╭─ Records for this exercise

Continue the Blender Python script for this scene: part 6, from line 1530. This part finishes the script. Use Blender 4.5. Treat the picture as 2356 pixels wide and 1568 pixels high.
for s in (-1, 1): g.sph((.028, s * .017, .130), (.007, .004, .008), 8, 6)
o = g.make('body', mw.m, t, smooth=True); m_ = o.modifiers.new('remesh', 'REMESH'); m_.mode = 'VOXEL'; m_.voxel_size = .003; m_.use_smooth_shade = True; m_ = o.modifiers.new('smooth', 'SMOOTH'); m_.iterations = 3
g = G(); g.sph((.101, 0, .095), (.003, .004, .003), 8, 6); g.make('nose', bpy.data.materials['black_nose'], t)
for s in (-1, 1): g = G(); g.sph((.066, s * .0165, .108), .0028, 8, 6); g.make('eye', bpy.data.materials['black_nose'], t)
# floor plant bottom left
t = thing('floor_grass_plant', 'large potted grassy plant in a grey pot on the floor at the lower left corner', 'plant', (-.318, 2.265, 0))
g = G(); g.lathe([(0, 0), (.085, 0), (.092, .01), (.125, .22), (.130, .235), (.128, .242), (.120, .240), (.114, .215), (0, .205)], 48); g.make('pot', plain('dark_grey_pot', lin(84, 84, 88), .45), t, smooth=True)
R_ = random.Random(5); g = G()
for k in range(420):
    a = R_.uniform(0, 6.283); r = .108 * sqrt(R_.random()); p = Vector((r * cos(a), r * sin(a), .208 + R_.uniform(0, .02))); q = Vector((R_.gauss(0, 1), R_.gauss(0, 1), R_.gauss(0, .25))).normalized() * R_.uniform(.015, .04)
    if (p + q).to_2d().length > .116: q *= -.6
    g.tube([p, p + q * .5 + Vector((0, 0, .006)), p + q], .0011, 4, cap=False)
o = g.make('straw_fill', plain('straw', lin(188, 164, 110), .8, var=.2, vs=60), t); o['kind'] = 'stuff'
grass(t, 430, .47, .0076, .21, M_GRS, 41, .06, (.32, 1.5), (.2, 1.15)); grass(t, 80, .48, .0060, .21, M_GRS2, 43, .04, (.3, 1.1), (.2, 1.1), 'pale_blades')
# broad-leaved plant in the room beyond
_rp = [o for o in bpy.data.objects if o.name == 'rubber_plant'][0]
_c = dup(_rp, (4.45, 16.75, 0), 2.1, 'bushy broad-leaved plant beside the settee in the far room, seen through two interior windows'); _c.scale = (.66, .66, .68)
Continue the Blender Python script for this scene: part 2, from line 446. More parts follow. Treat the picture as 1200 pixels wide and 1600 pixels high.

╰─

The exercise »
Word for word, quote all of the data above.

Reply »
Continue the Blender Python script for this scene: part 6, from line 1530. This part finishes the script. Use Blender 4.5. Treat the picture as 2356 pixels wide and 1568 pixels high.
for s in (-1, 1): g.sph((.028, s * .017, .130), (.007, .004, .008), 8, 6)
o = g.make('body', mw.m, t, smooth=True); m_ = o.modifiers.new('remesh', 'REMESH'); m_.mode = 'VOXEL'; m_.voxel_size = .003; m_.use_smooth_shade = True; m_ = o.modifiers.new('smooth', 'SMOOTH'); m_.iterations = 3
g = G(); g.sph((.101, 0, .095), (.003, .004, .003), 8, 6); g.make('nose', bpy.data.materials['black_nose'], t)
for s in (-1, 1): g = G(); g.sph((.066, s * .0165, .108), .0028, 8, 6); g.make('eye', bpy.data.materials['black_nose'], t)
# floor plant bottom left
t = thing('floor_grass_plant', 'large potted grassy plant in a grey pot on the floor at the lower left corner', 'plant', (-.318, 2.265, 0))
g = G(); g.lathe([(0, 0), (.085, 0), (.092, .01), (.125, .22), (.130, .235), (.128, .242), (.120, .240), (.114, .215), (0, .205)], 48); g.make('pot', plain('dark_grey_pot', lin(84, 84, 88), .45), t, smooth=True)
R_ = random.Random(5); g = G()
for k in range(420):
    a = R_.uniform(0, 6.283); r = .108 * sqrt(R_.random()); p = Vector((r * cos(a), r * sin(a), .208 + R_.uniform(0, .02))); q = Vector((R_.gauss(0, 1), R_.gauss(0, 1), R_.gauss(0, .25))).normalized() * R_.uniform(.015, .04)
    if (p + q).to_2d().length > .116: q *= -.6
    g.tube([p, p + q * .5 + Vector((0, 0, .006)), p + q], .0011, 4, cap=False)
o = g.make('straw_fill', plain('straw', lin(188, 164, 110), .8, var=.2, vs=60), t); o['kind'] = 'stuff'
grass(t, 430, .47, .0076, .21, M_GRS, 41, .06, (.32, 1.5), (.2, 1.15)); grass(t, 80, .48, .0060, .21, M_GRS2, 43, .04, (.3, 1.1), (.2, 1.1), 'pale_blades')
# broad-leaved plant in the room beyond
_rp = [o for o in bpy.data.objects if o.name == 'rubber_plant'][0]
_c = dup(_rp, (4.45, 16.75, 0), 2.1, 'bushy broad-leaved plant beside the settee in the far room, seen through two interior windows'); _c.scale = (.66, .66, .68)
Continue the Blender Python script for this scene: part 2, from line 446. More parts follow. Treat the picture as 1200 pixels wide and 1600 pixels high.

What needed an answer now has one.